After researching approximately 35 “design-related” apps – and selecting five as ‘starter’ experiences – I am realizing that my current challenge (besides overcoming that previously mentioned fear) is the potentially long-and-winding adventure of research: what apps ‘work’ for what I do as a designer, and then which of those might actually help my students get closer to my goals for their classroom experiences?  Will that experience be 'successful'?  Will they access their experiences as 'honestly' as the non-digital ones that I have offered to-date?  Will the iPad be more fascinating than the goals of the work?

What I am – cautiously – delighted to discover, as I begin to put these first five apps through their paces is that this adventure is ultimately challenging me to re-consider WHAT I ACTUALLY DO.  Not a bad way to start. 
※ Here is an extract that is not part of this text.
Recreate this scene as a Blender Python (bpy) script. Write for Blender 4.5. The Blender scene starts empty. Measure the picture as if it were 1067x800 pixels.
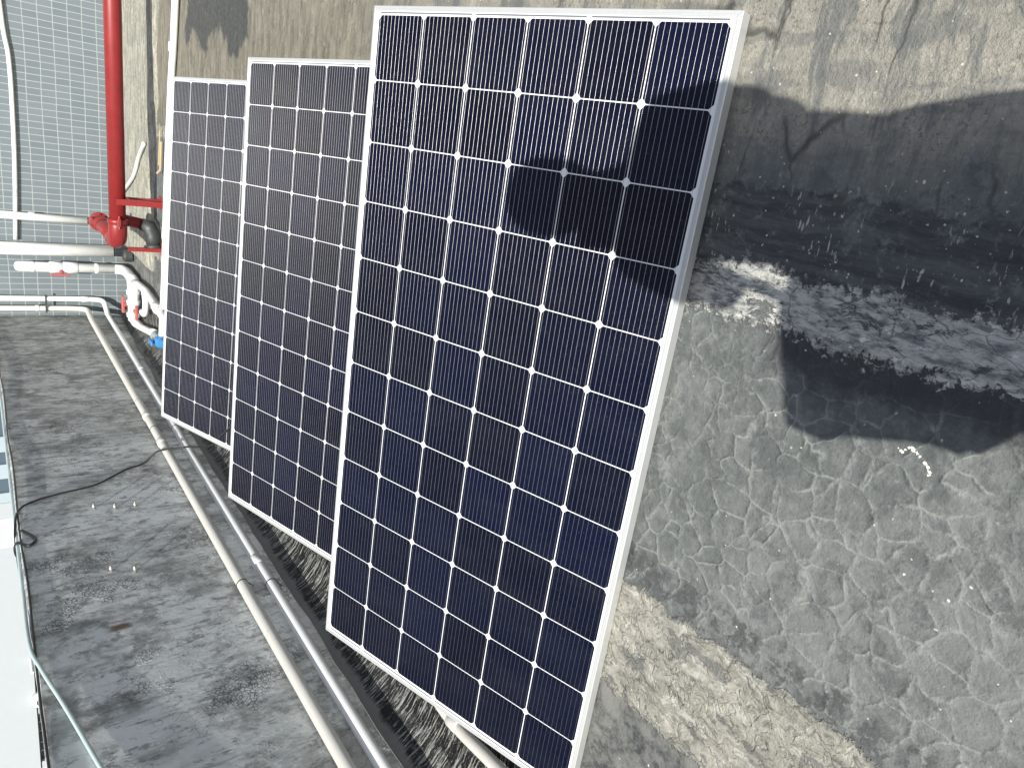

Still, it’s very s c a r y . . .

Oh, yes - the five apps I'm currently exploring:
  1. ArtRage - a kind of 'finger painting' approach to doodling ideas
  2. iDraw - simplified drafting on graph-like backgrounds
  3. Sketchpad Lite - a drawing application
  4. SketchBook - a sort of 'illustration' app (drawing AND painting options)
  5. Penultimate - opportunities to doodle/take notes as if with a pen
All take a bit of start-up training, some more than a little.  I'm trying to stay open to the time investments needed to get to do what my pencil and paper has already provided for me: expressive freedom.